Hier, jeudi 7 octobre, le tribunal constitutionnel polonais a jugé incompatible avec la Constitution du pays une partie des Traités européens. Ce faisant, elle a affirmé que si primauté il y a, elle est celle du droit polonais. Appelons un chat un chat : c’est une agression à l’égard de l’ordre juridique de l’Union européenne et de l’Union elle-même. A ce jugement, la présidente du tribunal a ajouté ses commentaires, dénonçant pêle-mêle « l’ingérence de la Cour de Justice de l’Union européenne dans le système juridique polonais » et assurant que « des organes européens agissent au-delà de leur compétences », propos bruyamment acclamés dans la foulée par le gouvernement polonais, tout à sa bataille de plusieurs années contre l’indépendance de la justice et la capacité des juges polonais d’appliquer le droit européen. C’est précisément de cette réforme judiciaire controversée, à l’encontre de la séparation des pouvoir, que ce jugement traite. Tant d’efforts pour mettre le tribunal constitutionnel sous coupe réglée devait nécessairement y conduire. Exit donc la primauté du droit européen en Pologne. Et après, business as usual ? Un versement de 57 milliards d’Euros au titre du plan de relance, payés par les pays et citoyens qui, eux, respectent la règle du jeu ?

Il est temps d’arrêter la comédie. On ne peut faire un gigantesque bras d’honneur à l’Union européenne comme hier à Varsovie et lui demander cependant de passer à la caisse au nom de la solidarité qui serait due à la Pologne, comme s’il n’existait plus pour elle que des droits et aucun devoir. C’est insupportable. Il est de la responsabilité des institutions européennes et des autres Etats membres de défendre la primauté du droit de l’Union et de le faire savoir à la Pologne de la manière la plus directe, en refusant de lui verser le moindre Euro. L’Union européenne ne peut se montrer indécise ou faible face à ce qui est une attaque frontale et préparée à l’égard même de sa raison d’être. La Commission doit tenir bon et sentir derrière elle le soutien résolu du Parlement européen et du Conseil. Elle a eu raison le mois passé de saisir la Cour de Justice de l’Union européenne pour que des amendes quotidiennes soient infligées à la Pologne jusqu’au retrait des réformes judiciaires au centre du jugement du tribunal constitutionnel hier. Dans le bras de fer engagé avec le gouvernement polonais, parce qu’il porte sur des questions essentielles de droits et de valeurs, il est indispensable que l’Union européenne se défende et mobilise toutes les voies de droit possibles.

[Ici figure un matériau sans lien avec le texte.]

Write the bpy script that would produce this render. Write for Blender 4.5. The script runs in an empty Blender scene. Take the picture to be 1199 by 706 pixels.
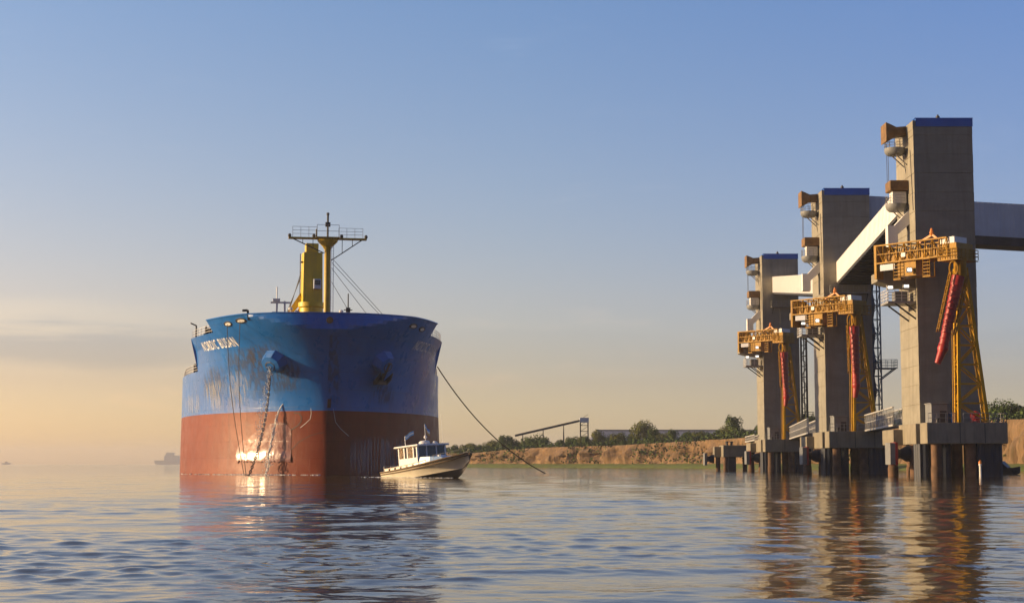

La Pologne est au cœur de l’Europe. Elle a toute sa place dans l’Union, à condition cependant de la respecter. Aucun pays candidat ne serait admis dans l’Union européenne si sa législation permettait sous couvert d’une chambre disciplinaire un contrôle politique effectif sur les juges, leurs nominations, leur avancement et leur carrière. Que dire alors d’un Etat membre qui s’autorise un tel pas en arrière en matière d’Etat de droit ? Il est difficile de prétendre durablement rester membre de l’Union européenne en mettant ainsi la justice au pas, en ignorant les arrêts et ordonnances provisoires de la Cour de Justice de l’Union et en rejetant désormais la primauté du droit européen. In fine, sans même quitter l’Union, le jugement d’hier a déjà un triste parfum de sortie car il exprime le rejet des règles les plus fondamentales.  Dans un pays où l’appartenance à l’Union européenne est soutenue par quelque 80% de la population, cette situation est surréaliste et politiquement confondante. Personne ne souhaite de mal à la Pologne, tout le monde la veut dans l’Union, à la hauteur de sa grande et belle histoire. Mais pas au prix de la déconstruction de l’œuvre communautaire et d’une épreuve de force insensée au regard de ce que fut le choix du peuple polonais de rejoindre l’Union en 2003.